* Ecio Rodrigues
Não é proibido, mas tem que
brigar com o Ibama. Essa resposta, espetacular, foi dada por um produtor rural,
ao ser confrontado com a pergunta lançada no título deste artigo.
Ocorre que a legislação ambiental brasileira, sempre
prenhe de contradições, permite o manejo de animais silvestres sob o sistema
intensivo (ou seja, por meio de criatórios), em detrimento do sistema extensivo
– isto é, o manejo efetuado na própria floresta, em ambiente natural. Trata-se
de um contrassenso porque, seja sob o ponto de vista do animal (seu bem-estar e
seu desempenho), seja sob o ponto de vista dos impactos ambientais, não há
nenhuma dúvida quanto à superioridade do manejo extensivo em comparação com o
intensivo.
Mas os contrassensos não param por aí. Como não há
proibição expressa, a legislação na verdade deixa uma brecha, abrindo a
possibilidade de o manejo extensivo vir a ser licenciado. Todavia, como toda
brecha normativa, está sujeita a interpretações várias, e é aí que mora o
perigo.
É que vigora certo senso comum – equivocado, claro,
mas que impregna os órgãos de controle ambiental e inclusive entidades
ambientalistas mais adeptas do preservacionismo – que considera arriscado o
manejo da fauna silvestre de forma geral, e particularmente o praticado de
forma extensiva.
Entende-se que o licenciamento do manejo de pacas,
catetos, queixadas, capivaras etc. possibilitaria a estruturação de um mercado legalizado
que, por sua vez, iria acobertar e ampliar o persistente mercado ilegal de
carnes de animais silvestres amazônicos. Dessa forma, a interpretação
restritiva da norma para impedir o licenciamento do manejo de fauna, sobretudo
o efetuado na floresta, ajudaria a manutenção dessas espécies, prevenindo o risco
de extinção.
Um raciocínio tortuoso, mas que se mantém, mesmo sem
nenhuma evidência, sem nenhum resultado a lhe conferir alguma validade. Na
verdade, as evidências demonstram justamente o contrário: durante os últimos 40
anos, desde a aprovação da legislação sobre a fauna silvestre, o mercado
legalizado vem sendo desestimulado, e isso não alterou em nada a realidade amazônica.

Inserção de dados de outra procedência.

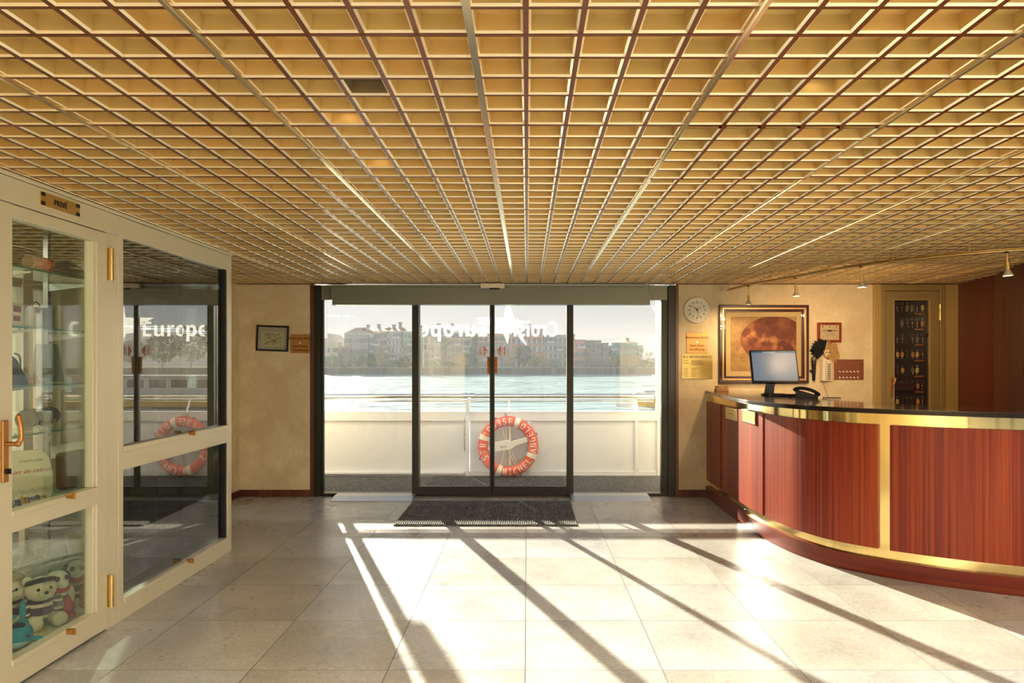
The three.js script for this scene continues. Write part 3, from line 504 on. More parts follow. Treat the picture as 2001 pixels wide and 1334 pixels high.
  part(t, 'body', R(0.22, 0.2, 0.08, 0.02, 0, 0.1, 0, 3), lea); part(t, 'flap', R(0.225, 0.1, 0.012, 0.005, 0, 0.155, 0.042, 2), std({ color: 0x7a4c30, roughness: 0.6 })); part(t, 'strap', R(0.03, 0.21, 0.01, 0.003, -0.02, 0.1, 0.045, 1), blackPlastic); part(t, 'buckle', new THREE.TorusGeometry(0.018, 0.004, 8, 20).translate(0.06, 0.06, 0.05), copper);
  t = thing('picture_book', 'green picture book lying under the colouring book', 'book', [-2.42, 0.656, -atZ(75, -2.42)], 0.3);
  part(t, 'cover', R(0.14, 0.02, 0.22, 0.003, 0, 0.01, 0, 1), std({ color: 0x7a9a58, roughness: 0.6 })); part(t, 'pages', B(0.136, 0.014, 0.004, 0.002, 0.01, 0.11), cream);
  // low shelf: clear boxes and a booklet
  const clear = phy({ color: 0xf2f2ee, transmission: 0.75, roughness: 0.12, thickness: 0 });
  t = thing('clear_box', 'clear plastic box with a model ship on the low glass shelf', 'box', [-2.5, 0.281, -atZ(62, -2.5)]);
  part(t, 'box', R(0.12, 0.13, 0.3, 0.004, 0, 0.066, 0, 1), clear); part(t, 'tray', R(0.11, 0.02, 0.29, 0.004, 0, 0.012, 0, 1), cream);
  part(t, 'model_ship', M(extrude([[-0.12, 0], [0.11, 0], [0.13, 0.022], [-0.13, 0.022]], 0.03, 0.002).translate(0, 0.025, -0.015), R(0.2, 0.018, 0.026, 0.003, -0.01, 0.058, 0, 1), R(0.14, 0.016, 0.022, 0.003, -0.02, 0.076, 0, 1), C(0.008, 0.01, 0.025, 0.03, 0.095, 0, 10)).rotateY(Math.PI / 2), lampWhite);
  t = thing('booklet', 'small white booklet leaning on the low glass shelf near the hinges', 'booklet', [-2.5, 0.281, -atZ(150, -2.5)], Math.PI / 2 - 0.3);
  part(t, 'cover', R(0.09, 0.12, 0.006, 0.001, 0, 0.06, 0, 1), cream, null, [-0.2, 0, 0]); part(t, 'print', B(0.07, 0.012, 0.001, 0, 0.1, -0.012), std({ color: 0x8a6a5a }), null, [-0.2, 0, 0]);
  // plush toys
  const fur = std({ color: 0xe6d9be, roughness: 1 }), navy = std({ color: 0x20202a, roughness: 1 }), teal = std({ color: 0x1f93ad, roughness: 0.9 }), redP = std({ color: 0xc22c22, roughness: 1 }), eye = blackPlastic;
  const stripe = std({ map: ctex(64, 64, (c) => { c.fillStyle = '#23232c'; c.fillRect(0, 0, 64, 64); c.fillStyle = '#e8dcc6'; for (let y = 4; y < 64; y += 16) c.fillRect(0, y, 64, 5); }), roughness: 1 });
  const bear = (label, pos, turn, hat) => {
    const o = thing('plush_bear', label, 'plush toy', pos, turn);
    part(o, 'body', E(0.06, 0.07, 0.052, 0, 0.068, 0), stripe); part(o, 'head', M(E(0.066, 0.058, 0.06, 0, 0.172, 0.01), E(0.03, 0.024, 0.026, 0, 0.16, 0.062)), fur);
    for (const s of [-1, 1]) { part(o, 'ear', E(0.022, 0.022, 0.012, s * 0.052, 0.216, 0), fur); part(o, 'eye', E(0.0075, 0.0075, 0.005, s * 0.026, 0.182, 0.064, 10), eye); part(o, 'leg', M(E(0.03, 0.03, 0.055, s * 0.045, 0.031, 0.055), E(0.034, 0.034, 0.02, s * 0.05, 0.036, 0.1)), fur); part(o, 'arm', E(0.022, 0.05, 0.024, s * 0.068, 0.085, 0.02), stripe); }
    part(o, 'nose', E(0.01, 0.008, 0.007, 0, 0.168, 0.087, 10), eye);
    if (hat) part(o, 'headband', new THREE.TorusGeometry(0.055, 0.011, 8, 24).rotateX(Math.PI / 2 - 0.35).translate(0, 0.205, 0.008), navy); else part(o, 'beret', M(E(0.055, 0.022, 0.055, 0, 0.224, 0), C(0.004, 0.004, 0.02, 0, 0.25, 0, 8)), std({ color: 0xb3a184, roughness: 1 }));
    return o;
  };
  bear('cream plush bear in striped shirt with black headband, facing the glass', [-2.32, 0.096, -atZ(78, -2.32)], 0.9, true);
  bear('cream plush bear wearing a beige beret behind the teal plush', [-2.45, 0.096, -atZ(22, -2.45)], 1.3, false);
  const o = thing('plush_whale', 'teal plush whale with navy patch in front of the bears', 'plush toy', [-2.235, 0.096, -atZ(36, -2.235)], 0.5);
  part(o, 'body', M(E(0.055, 0.05, 0.085, 0, 0.05, 0), E(0.03, 0.03, 0.06, 0, 0.062, -0.085)), teal); part(o, 'back_patch', E(0.03, 0.02, 0.035, 0, 0.086, 0.01), navy);
  part(o, 'tail', M(E(0.05, 0.012, 0.02, -0.04, 0.09, -0.15).rotateY(0.2), E(0.014, 0.05, 0.022, 0.0, 0.115, -0.13)), teal);
  for (const s of [-1, 1]) { part(o, 'flipper', E(0.035, 0.01, 0.02, s * 0.06, 0.03, 0.02), teal); part(o, 'eye', E(0.007, 0.007, 0.005, s * 0.042, 0.058, 0.06, 10), eye); }
  part(o, 'belly', E(0.045, 0.03, 0.075, 0, 0.032, 0.012), std({ color: 0x9fc9d2, roughness: 0.9 }));
  const dog = (label, px, x, turn) => {
    const q = thing('plush_dog', label, 'plush toy', [x, 0.096, -atZ(px, x)], turn);
    part(q, 'body', E(0.05, 0.06, 0.045, 0, 0.09, 0), stripe); part(q, 'head', M(E(0.045, 0.045, 0.045, 0, 0.185, 0.01), E(0.025, 0.022, 0.035, 0, 0.172, 0.05)), std({ color: 0xeee8dc, roughness: 1 }));
    for (const s of [-1, 1]) { part(q, 'ear', E(0.014, 0.035, 0.02, s * 0.046, 0.18, 0), navy); part(q, 'eye', E(0.012, 0.014, 0.006, s * 0.02, 0.197, 0.048, 10), eye); part(q, 'leg', M(E(0.022, 0.055, 0.022, s * 0.03, 0.05, 0.035), E(0.024, 0.018, 0.036, s * 0.032, 0.017, 0.055)), redP); part(q, 'arm', E(0.017, 0.045, 0.018, s * 0.055, 0.1, 0.015), fur); }
    part(q, 'scarf', new THREE.TorusGeometry(0.035, 0.016, 8, 24).rotateX(Math.PI / 2).translate(0, 0.142, 0.008), redP);
  };
  dog('white plush dog with red scarf and red legs, nearer the bears', 112, -2.3, 1.0);
  dog('white plush dog with red scarf and red legs, by the lower hinge', 150, -2.32, 0.6);
  // captain's cap and wrapped parcels behind the fixed pane
  t = thing('captain_cap', 'navy captain cap with gold braid on a stand behind the fixed pane', 'cap', [-2.62, 0, -atZ(305, -2.62)], 1.0);
  part(t, 'stand', M(C(0.11, 0.12, 0.02, 0, 0.01, 0), C(0.012, 0.012, 1.72, 0, 0.87, 0), E(0.08, 0.1, 0.085, 0, 1.76, 0)), lampWhite);
  part(t, 'crown', L([[0.09, 1.80], [0.1, 1.86], [0.14, 1.92], [0.13, 1.945], [0, 1.955]], 30), std({ color: 0x1a1830, roughness: 0.8 })); part(t, 'braid', M(new THREE.TorusGeometry(0.097, 0.01, 8, 36).rotateX(Math.PI / 2).translate(0, 1.845, 0), new THREE.TorusGeometry(0.098, 0.006, 8, 36).rotateX(Math.PI / 2).translate(0, 1.815, 0)), brass); part(t, 'peak', E(0.075, 0.012, 0.06, 0, 1.795, 0.1), blackPlastic);
  t = thing('display_table', 'low white display table behind the fixed glass pane', 'table', [-2.65, 0, -4.55]);
  part(t, 'top', R(0.7, 0.03, 0.8, 0.005, 0, 0.8, 0, 1), cream); for (const [x, z] of [[-0.3, -0.35], [0.3, -0.35], [-0.3, 0.35], [0.3, 0.35]]) part(t, 'leg', B(0.035, 0.785, 0.035, x, 0.3925, z), cream);
  reseed(77);
  for (const [i, [x, z, r]] of [[-2.5, -4.35, 0.085], [-2.55, -4.6, 0.075], [-2.45, -4.5, 0.06]].entries()) {
    const g = mergeVertices(new THREE.IcosahedronGeometry(r, 4)), p = g.attributes.position; for (let k = 0; k < p.count; k++) { const f = 1 + 0.22 * (vnoise(p.getX(k) * 40 + 9 * i, p.getY(k) * 40 + p.getZ(k) * 33, 64, 64, 3) - 0.5); p.setXYZ(k, p.getX(k) * f, p.getY(k) * f * 0.8, p.getZ(k) * f); } g.computeVertexNormals();
    t = thing('wrapped_parcel', ['largest crumpled clear-wrapped parcel on the display table', 'crumpled clear-wrapped parcel farther from the door on the display table', 'smallest crumpled clear-wrapped parcel on the display table'][i], 'parcel', [x, 0.815 + r * 0.8, z]);
    part(t, 'wrap', g, phy({ color: 0xd8d6d2, transmission: 0.5, roughness: 0.12, thickness: 0 })); part(t, 'content', E(r * 0.7, r * 0.5, r * 0.7, 0, -r * 0.1, 0, 14), std({ color: 0x8b8680, roughness: 0.8 }));
  }
}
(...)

Entretanto, ninguém – nem os órgãos ambientais, nem os
técnicos que atuam nas instituições de pesquisas, nem mesmo a academia –
ninguém se dá ao trabalho sequer de constatar que o fato de não se licenciar o
manejo da fauna não pode ser considerado uma solução para o problema do mercado
ilegal, pela simples razão de que essa via já foi testada nos últimos 40 anos e
não deu certo, em face de um conjunto de motivos facilmente determináveis.
Decerto vai-se gritar que a fiscalização não foi
realizada a contento, ou que faltaram campanhas de sensibilização voltadas para
persuadir a sociedade, notadamente o produtor rural que vive cheio de preocupações
com sua subsistência, a se envolver na denúncia dos caçadores – ou melhor, dos traficantes,
como oficialmente se diz. Sem embargo, não se pode negar que uma extraordinária
soma de recursos públicos é anualmente consumida pelos órgãos estatais de controle,
e o tráfico de animais silvestres é amiúde objeto de caríssimas campanhas de
mídia.
Enfim, esses argumentos não passam de um corolário
de justificativas sem sentido, que não condizem com a realidade dos animais
silvestres, cujo risco de extinção se amplia ano após ano. Tampouco condizem
com a realidade das frágeis economias dos municípios amazônicos, em especial os
interioranos, que não conseguem transformar em dividendos sociais uma grande vantagem
comparativa que detêm – a rica fauna silvestre que habita seus territórios.
Enquanto isso, a criação de gado, alternativa
econômica que não encontra embaraços, avança sobre a floresta, deixando a fauna
silvestre sem habitat. Mais paradoxal, impossível.
* Professor Associado da
Universidade Federal do Acre, Engenheiro Florestal, Especialista em Manejo e
Mestre em Política Florestal pela Universidade Federal do Paraná e Doutor em
Desenvolvimento Sustentável pela Universidade de Brasília.